— Begin —

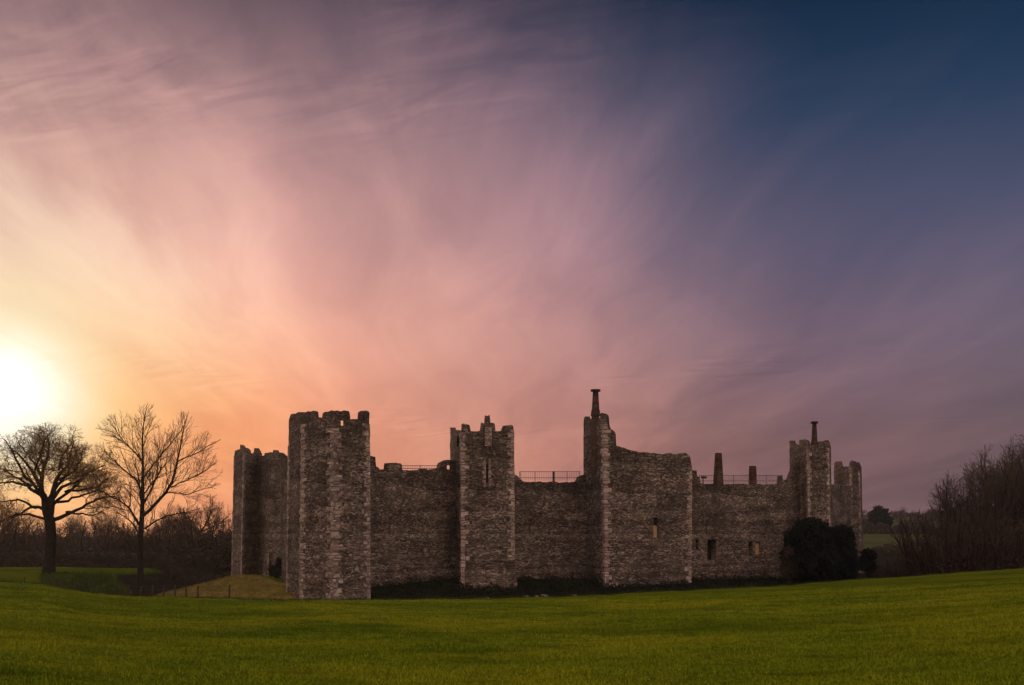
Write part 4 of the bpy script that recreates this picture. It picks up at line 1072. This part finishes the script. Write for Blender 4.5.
put_bush('big black green evergreen bush in front of the chimneyed tower', 810, 86, [(808, 541, 19, 20, 0), (797, 549, 12, 14, 0.6), (806, 562, 22, 20, 0), (822, 536, 10, 13, 0.3), (800, 532, 8, 9, 0), (815, 527, 8, 9, 0.3), (820, 560, 16, 20, -0.2), (826, 568, 14, 12, -0.3)], 52000, 1)
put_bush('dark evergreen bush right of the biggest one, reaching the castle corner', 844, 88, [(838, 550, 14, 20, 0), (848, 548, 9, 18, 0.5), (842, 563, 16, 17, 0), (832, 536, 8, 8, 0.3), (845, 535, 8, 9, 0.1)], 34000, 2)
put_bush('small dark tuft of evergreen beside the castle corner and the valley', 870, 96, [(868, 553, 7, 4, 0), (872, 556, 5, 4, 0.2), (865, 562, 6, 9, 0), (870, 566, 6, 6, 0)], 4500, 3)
put_bush('small dark ivy bush in the corner between the two left towers', 277, 91, [(280, 566, 4, 8, 0), (275, 571, 5, 5, -0.3)], 3500, 14, 0.1)
put_bush('small russet shrub at the left foot of the biggest evergreen bush', 789, 85.5, [(789, 558, 6, 12, 0), (793, 565, 7, 12, 0), (785, 570, 5, 8, 0)], 6000, 4, 0.09, 'brush', name='russet_shrub')

# -- far valley
far = 'hedgerow trees across the valley'
put_bush('dark round evergreen tree on the skyline right of the castle', 880, 330, [(880, 516, 9, 9, 0), (876, 521, 8, 8, 0), (885, 521, 7, 7, 0)], 14000, 5, 0.32, 'evergreen', far, 'evergreen_tree', 'tree')
put_tree('round', 900, 350, 506, 'small round bare tree on the skyline right of the dark evergreen', far, 0.5, 1.0)
put_tree('round', 915, 370, 509, 'faint bare tree on the skyline, right of the round one', far, 1.5, 1.1)
put_tree('dense', 932, 380, 508, 'faint wide bare tree on the skyline behind the fanned shrubs', far, 2.5, 1.2)
put_tree('dense', 868, 345, 517, 'low bare tree on the skyline touching the castle corner', far, 3.5, 1.2)
rgf = np.random.default_rng(31)
def far_hedge(label, pxa, pxb, Y, h, n, size, mt):
    pxs = rgf.uniform(pxa, pxb, n); Yh = Y + rgf.uniform(-1.5, 1.5, n); xh = (pxs - 512) / F * Yh; zg = ground_parts(xh, Yh)[0]
    ht = h * (0.8 + 0.25 * np.sin(xh * 0.35) + 0.15 * np.sin(xh * 0.9 + 1) + 0.12 * np.sin(xh * 2.3))
    C = np.stack((xh, Yh, zg + rgf.uniform(-0.05, 1, n) * ht), -1)
    o = link('hedgerow', leaf_mesh('hedgerow', C, size, rgf), M[mt]); tag(o, label, 'hedgerow', 'hedgerows across the valley')
far_hedge('distant dark wood edge beyond the thickets left of the castle', -250, 330, 240, 5.2, 30000, 0.35, 'dimhedge')
far_hedge('dark hedgerow along the top of the valley field', 700, 1300, 322, 4.6, 26000, 0.4, 'dimhedge')
far_hedge('brown hedgerow below the valley field, above the scrub', 780, 1300, 190, 2.2, 20000, 0.22, 'brush')
far_hedge('long high hedgerow on the skyline behind the valley trees', 600, 1400, 520, 3.0, 20000, 0.5, 'dimhedge')

# ------------------------------------------------------------------ post and wire fence round the ditch on the left
fence = empty('wire_fence', (X(130, 62.4), 62.4, gz(X(130, 62.4), 62.4))); tag(fence, 'low post and wire fence along the ditch edge below the oak', 'fence')
pp = []
for px in np.concatenate((np.arange(24, 60, 9.0), np.arange(60, 208, 11.5), [229.0])):
    Yf = np.interp(px, E_PX, E_Y) + 0.35 + (6.0 * max(0, (45 - px)) / 21); x = X(px, Yf); z = gz(x, Yf); pp.append((x, Yf, z))
rf = random.Random(2)
tops = []
for (x, Yf, z) in pp:
    t = Tubes(); lx, ly = rf.uniform(-.05, .05), rf.uniform(-.05, .05); hh = rf.uniform(0.72, 0.86)
    t.add([(x, Yf, z - 0.2), (x + lx, Yf + ly, z + hh), (x + lx, Yf + ly, z + hh + 0.005)], [0.055, 0.05, 0.001], 7); link('post', t.mesh('post'), M['timber'], fence); tops.append((x + lx, Yf + ly, z, hh))
for fr in (0.35, 0.65, 0.92):
    t = Tubes(); t.add([(a[0], a[1], a[2] + a[3] * fr) for a in tops], [0.006] * len(tops), 3); link('wire', t.mesh('wire'), M['iron'], fence)

# ------------------------------------------------------------------ air: thin evening haze over the whole place
V = np.stack((GX, GY, GZ), -1).reshape(-1, 3)
lo_, hi_ = V.min(0), V.max(0)
x0, x1, y0, y1, z0, z1 = lo_[0] - 5, hi_[0] + 5, lo_[1] - 5, hi_[1] + 5, lo_[2] - 1.0, max(hi_[2], 22.0) + 3.0
bx = Boxes(); bx.prism([(x0, y0, z0), (x1, y0, z0), (x1, y1, z0), (x0, y1, z0)], [(x0, y0, z1), (x1, y0, z1), (x1, y1, z1), (x0, y1, z1)])
m = bpy.data.materials.new('haze'); m.use_nodes = True; N = NT(m.node_tree)
pv = N.n('ShaderNodeVolumePrincipled'); pv.inputs['Color'].default_value = (0.95, 0.9, 0.88, 1); pv.inputs['Density'].default_value = 0.0002; pv.inputs['Anisotropy'].default_value = 0.6
o_ = N.n('ShaderNodeOutputMaterial'); N.t.links.new(pv.outputs[0], o_.inputs['Volume'])
tag(link('haze', bx.mesh('haze'), m), 'thin evening haze hanging over the fields', 'haze', None, 'stuff')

— End —

--- What you will do ---
Make an exact copy of the data above, pictures excluded.

--- Task solution ---
Write part 4 of the bpy script that recreates this picture. It picks up at line 1072. This part finishes the script. Write for Blender 4.5.
put_bush('big black green evergreen bush in front of the chimneyed tower', 810, 86, [(808, 541, 19, 20, 0), (797, 549, 12, 14, 0.6), (806, 562, 22, 20, 0), (822, 536, 10, 13, 0.3), (800, 532, 8, 9, 0), (815, 527, 8, 9, 0.3), (820, 560, 16, 20, -0.2), (826, 568, 14, 12, -0.3)], 52000, 1)
put_bush('dark evergreen bush right of the biggest one, reaching the castle corner', 844, 88, [(838, 550, 14, 20, 0), (848, 548, 9, 18, 0.5), (842, 563, 16, 17, 0), (832, 536, 8, 8, 0.3), (845, 535, 8, 9, 0.1)], 34000, 2)
put_bush('small dark tuft of evergreen beside the castle corner and the valley', 870, 96, [(868, 553, 7, 4, 0), (872, 556, 5, 4, 0.2), (865, 562, 6, 9, 0), (870, 566, 6, 6, 0)], 4500, 3)
put_bush('small dark ivy bush in the corner between the two left towers', 277, 91, [(280, 566, 4, 8, 0), (275, 571, 5, 5, -0.3)], 3500, 14, 0.1)
put_bush('small russet shrub at the left foot of the biggest evergreen bush', 789, 85.5, [(789, 558, 6, 12, 0), (793, 565, 7, 12, 0), (785, 570, 5, 8, 0)], 6000, 4, 0.09, 'brush', name='russet_shrub')

# -- far valley
far = 'hedgerow trees across the valley'
put_bush('dark round evergreen tree on the skyline right of the castle', 880, 330, [(880, 516, 9, 9, 0), (876, 521, 8, 8, 0), (885, 521, 7, 7, 0)], 14000, 5, 0.32, 'evergreen', far, 'evergreen_tree', 'tree')
put_tree('round', 900, 350, 506, 'small round bare tree on the skyline right of the dark evergreen', far, 0.5, 1.0)
put_tree('round', 915, 370, 509, 'faint bare tree on the skyline, right of the round one', far, 1.5, 1.1)
put_tree('dense', 932, 380, 508, 'faint wide bare tree on the skyline behind the fanned shrubs', far, 2.5, 1.2)
put_tree('dense', 868, 345, 517, 'low bare tree on the skyline touching the castle corner', far, 3.5, 1.2)
rgf = np.random.default_rng(31)
def far_hedge(label, pxa, pxb, Y, h, n, size, mt):
    pxs = rgf.uniform(pxa, pxb, n); Yh = Y + rgf.uniform(-1.5, 1.5, n); xh = (pxs - 512) / F * Yh; zg = ground_parts(xh, Yh)[0]
    ht = h * (0.8 + 0.25 * np.sin(xh * 0.35) + 0.15 * np.sin(xh * 0.9 + 1) + 0.12 * np.sin(xh * 2.3))
    C = np.stack((xh, Yh, zg + rgf.uniform(-0.05, 1, n) * ht), -1)
    o = link('hedgerow', leaf_mesh('hedgerow', C, size, rgf), M[mt]); tag(o, label, 'hedgerow', 'hedgerows across the valley')
far_hedge('distant dark wood edge beyond the thickets left of the castle', -250, 330, 240, 5.2, 30000, 0.35, 'dimhedge')
far_hedge('dark hedgerow along the top of the valley field', 700, 1300, 322, 4.6, 26000, 0.4, 'dimhedge')
far_hedge('brown hedgerow below the valley field, above the scrub', 780, 1300, 190, 2.2, 20000, 0.22, 'brush')
far_hedge('long high hedgerow on the skyline behind the valley trees', 600, 1400, 520, 3.0, 20000, 0.5, 'dimhedge')

# ------------------------------------------------------------------ post and wire fence round the ditch on the left
fence = empty('wire_fence', (X(130, 62.4), 62.4, gz(X(130, 62.4), 62.4))); tag(fence, 'low post and wire fence along the ditch edge below the oak', 'fence')
pp = []
for px in np.concatenate((np.arange(24, 60, 9.0), np.arange(60, 208, 11.5), [229.0])):
    Yf = np.interp(px, E_PX, E_Y) + 0.35 + (6.0 * max(0, (45 - px)) / 21); x = X(px, Yf); z = gz(x, Yf); pp.append((x, Yf, z))
rf = random.Random(2)
tops = []
for (x, Yf, z) in pp:
    t = Tubes(); lx, ly = rf.uniform(-.05, .05), rf.uniform(-.05, .05); hh = rf.uniform(0.72, 0.86)
    t.add([(x, Yf, z - 0.2), (x + lx, Yf + ly, z + hh), (x + lx, Yf + ly, z + hh + 0.005)], [0.055, 0.05, 0.001], 7); link('post', t.mesh('post'), M['timber'], fence); tops.append((x + lx, Yf + ly, z, hh))
for fr in (0.35, 0.65, 0.92):
    t = Tubes(); t.add([(a[0], a[1], a[2] + a[3] * fr) for a in tops], [0.006] * len(tops), 3); link('wire', t.mesh('wire'), M['iron'], fence)

# ------------------------------------------------------------------ air: thin evening haze over the whole place
V = np.stack((GX, GY, GZ), -1).reshape(-1, 3)
lo_, hi_ = V.min(0), V.max(0)
x0, x1, y0, y1, z0, z1 = lo_[0] - 5, hi_[0] + 5, lo_[1] - 5, hi_[1] + 5, lo_[2] - 1.0, max(hi_[2], 22.0) + 3.0
bx = Boxes(); bx.prism([(x0, y0, z0), (x1, y0, z0), (x1, y1, z0), (x0, y1, z0)], [(x0, y0, z1), (x1, y0, z1), (x1, y1, z1), (x0, y1, z1)])
m = bpy.data.materials.new('haze'); m.use_nodes = True; N = NT(m.node_tree)
pv = N.n('ShaderNodeVolumePrincipled'); pv.inputs['Color'].default_value = (0.95, 0.9, 0.88, 1); pv.inputs['Density'].default_value = 0.0002; pv.inputs['Anisotropy'].default_value = 0.6
o_ = N.n('ShaderNodeOutputMaterial'); N.t.links.new(pv.outputs[0], o_.inputs['Volume'])
tag(link('haze', bx.mesh('haze'), m), 'thin evening haze hanging over the fields', 'haze', None, 'stuff')